College Course Scheduling

Hi guys!

I just wanted to hear some feedback from you guys on how stressful college course scheduling could be. I’ve been stressed recently over planning out courses that I need to take to fulfill my major and graduation requirements and just wanted to know if there are any of you guys who are going through a similar thing. If you can answer some of the questions that I have, it’d be great to hear some of your thoughts! Thank you.

1.Do you find college course scheduling stressful?

  1. Does your university make college course planning easy for you?

  2. What stresses you out when scheduling for college courses for upcoming quarters/semesters?

  3. When you first entered college, was college course scheduling confusing for you?

  4. What improvements do you think are need in university college course scheduling?

I’m a parent but want to reassure you that you will have help planning your courses from your college advisor. This isn’t something you need to navigate alone.

Most colleges have sample schedules for your major, software to help track your progression to graduation, and online systems for registering that take the stress out of the process.

At some colleges, students would prefer the old way of camping out in front of the department for hours to get a stamp rather that refreshing the screen every 5 seconds only to find your course filled at 12:01 a.m. :sweat_smile:

The Cornell alums on this site may remember course exchange at Barton Hall from back in the day. I still have nightmares ; ).

For OP - at my D’s school, students have their back up courses ready to go if their electives are full. Courses required for your major are guaranteed. You may not like the timing of classes but you’ll get a seat. Then there is a virtual wait list for courses that will alert you when a seat opens up in a class that you are trying to get into. So far, she’s never had a problem getting into a course she wanted, including electives.

If you tell us what school, people can chime in with the specifics.

The worst may have been the touch-tone phone process that existed between the old run around campus and the current web based systems.

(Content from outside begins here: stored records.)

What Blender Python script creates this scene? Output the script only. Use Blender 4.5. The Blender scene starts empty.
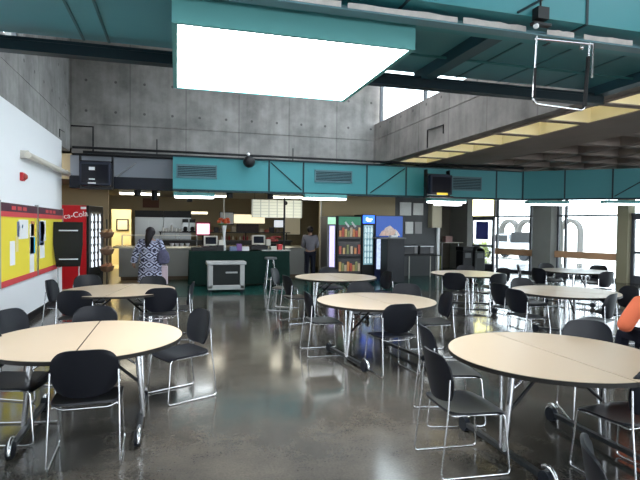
import bpy, math, random
from math import sin, cos, pi, radians
from mathutils import Vector, Matrix
random.seed(7)
SC = bpy.context.scene
COL = SC.collection

# ------------------------------------------------------------------ camera
cam_d = bpy.data.cameras.new('camera'); cam = bpy.data.objects.new('camera', cam_d); COL.objects.link(cam)
cam_d.sensor_width = 36.0; cam_d.lens = 36.0 * 510 / 640; cam_d.clip_start = 0.05; cam_d.clip_end = 500
cam.matrix_world = Matrix(((0.96283699, -0.00315604, -0.27006476, 0), (-0.26987185, 0.02830824, -0.96248004, 0),
                           (0.01068269, 0.99959426, 0.02640449, 1.72), (0, 0, 0, 1)))
SC.camera = cam

# ------------------------------------------------------------------ world and exposure
w = bpy.data.worlds.new('world'); SC.world = w; w.use_nodes = True
bg = w.node_tree.nodes['Background']; bg.inputs[0].default_value = (0.86, 0.93, 1.0, 1); bg.inputs[1].default_value = 4.0
SC.view_settings.view_transform = 'Standard'; SC.view_settings.look = 'None'; SC.view_settings.gamma = 1
SC.view_settings.use_curve_mapping = False; SC.view_settings.exposure = 1.05
SKYLIGHT_PANEL = 11.0     # luminous panel of the big light box
TUBE_LIGHT = 5.5         # fluorescent lenses

# ------------------------------------------------------------------ materials
MATS = {}
def mat(name, col, rough=0.6, metal=0.0, emit=0.0, var=0.0, vscale=6.0, spec=None, bump=0.0):
    if name in MATS: return MATS[name]
    if max(col) < .07 and not emit and not metal:
        col = tuple(c * .6 for c in col); spec = .28 if spec is None else spec
    m = bpy.data.materials.new(name); m.use_nodes = True; MATS[name] = m
    nt = m.node_tree; b = nt.nodes['Principled BSDF']
    b.inputs['Base Color'].default_value = (*col, 1); b.inputs['Roughness'].default_value = rough
    b.inputs['Metallic'].default_value = metal
    if spec is not None: b.inputs['Specular IOR Level'].default_value = spec
    if emit:
        b.inputs['Emission Color'].default_value = (*col, 1); b.inputs['Emission Strength'].default_value = emit
    tc = nt.nodes.new('ShaderNodeTexCoord'); ns = nt.nodes.new('ShaderNodeTexNoise')
    ns.inputs['Scale'].default_value = vscale; ns.inputs['Detail'].default_value = 4
    nt.links.new(tc.outputs['Object'], ns.inputs['Vector'])
    if var:
        mx = nt.nodes.new('ShaderNodeMix'); mx.data_type = 'RGBA'
        mx.inputs[6].default_value = (*[c * (1 - var) for c in col], 1); mx.inputs[7].default_value = (*[min(1, c * (1 + var)) for c in col], 1)
        nt.links.new(ns.outputs[0], mx.inputs[0]); nt.links.new(mx.outputs[2], b.inputs['Base Color'])
    if bump:
        bp = nt.nodes.new('ShaderNodeBump'); bp.inputs['Strength'].default_value = bump; bp.inputs['Distance'].default_value = 0.01
        nt.links.new(ns.outputs[0], bp.inputs['Height']); nt.links.new(bp.outputs[0], b.inputs['Normal'])
    return m

def nmath(nt, op, a, b=None, c=None):
    n = nt.nodes.new('ShaderNodeMath'); n.operation = op
    for i, v in enumerate((a, b, c)):
        if v is None: continue
        if isinstance(v, (int, float)): n.inputs[i].default_value = v
        else: nt.links.new(v, n.inputs[i])
    return n.outputs[0]

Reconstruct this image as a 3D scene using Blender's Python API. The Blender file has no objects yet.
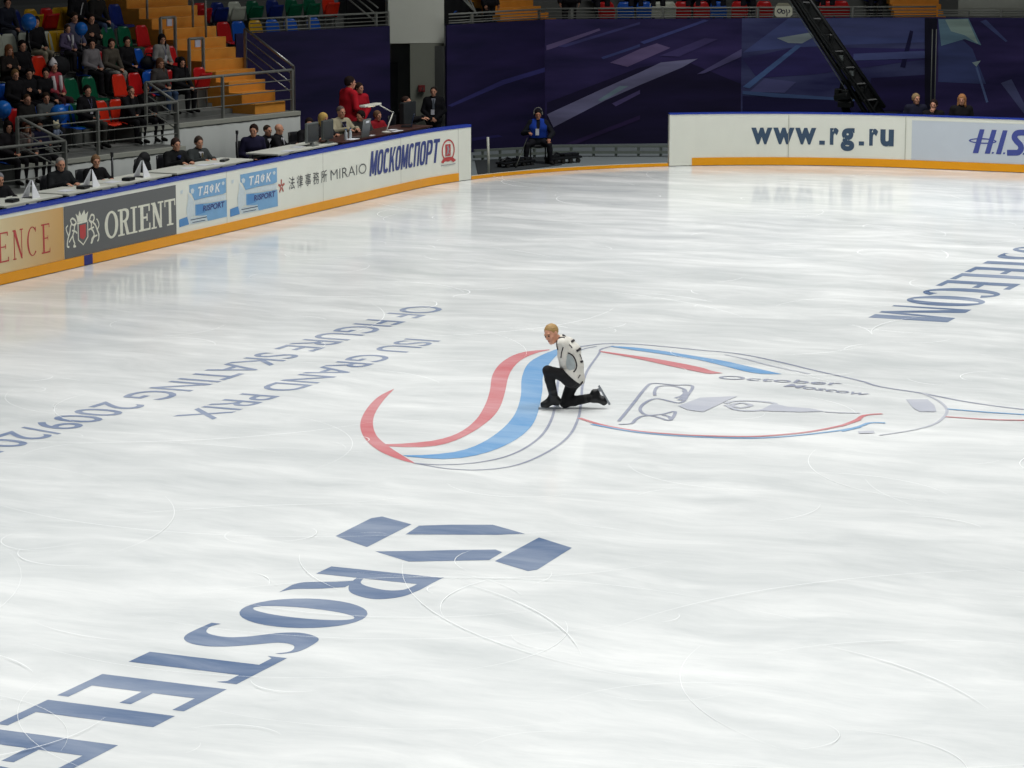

Depends on the major and college.

If your college has an 8-semester schedule template, try following that, adjusting for any advanced placement that you may have (which could give you a free elective later if you finish a required sequence earlier due to advanced placement).

Otherwise, list all of the degree requirements for your major and general education, their prerequisite relationships, and whether they are offered every semester. In general, you want to prioritize scheduling courses that are in the longest remaining prerequisite sequences for required courses, then other required courses, then restricted electives, and finally free electives. Some required courses may be required to be completed by a certain semester (e.g. English composition may be required to be completed first year, prerequisites for your major may have to be completed before declaring your major, etc.).

If you are undecided between majors, try to build your first few semester schedules to make progress in all possible majors, so that you will not be “behind” in any of the majors that you may choose.

My D did have some issues, but a bit of flexibility, patience, and help from advisors got her through.

She had to take Chem and Physics out of sequence Freshman/Sophomore year, which would have been an issue with some majors, but didn’t affect her.

The Math department was notorious for not having enough sections for the number of students required to take some of their classes. She often had to regularly check for something to open up and then move things around from her initial, contingent schedule.

But in then big picture these weren’t significant issues. There are usually several ways to get to the finish line.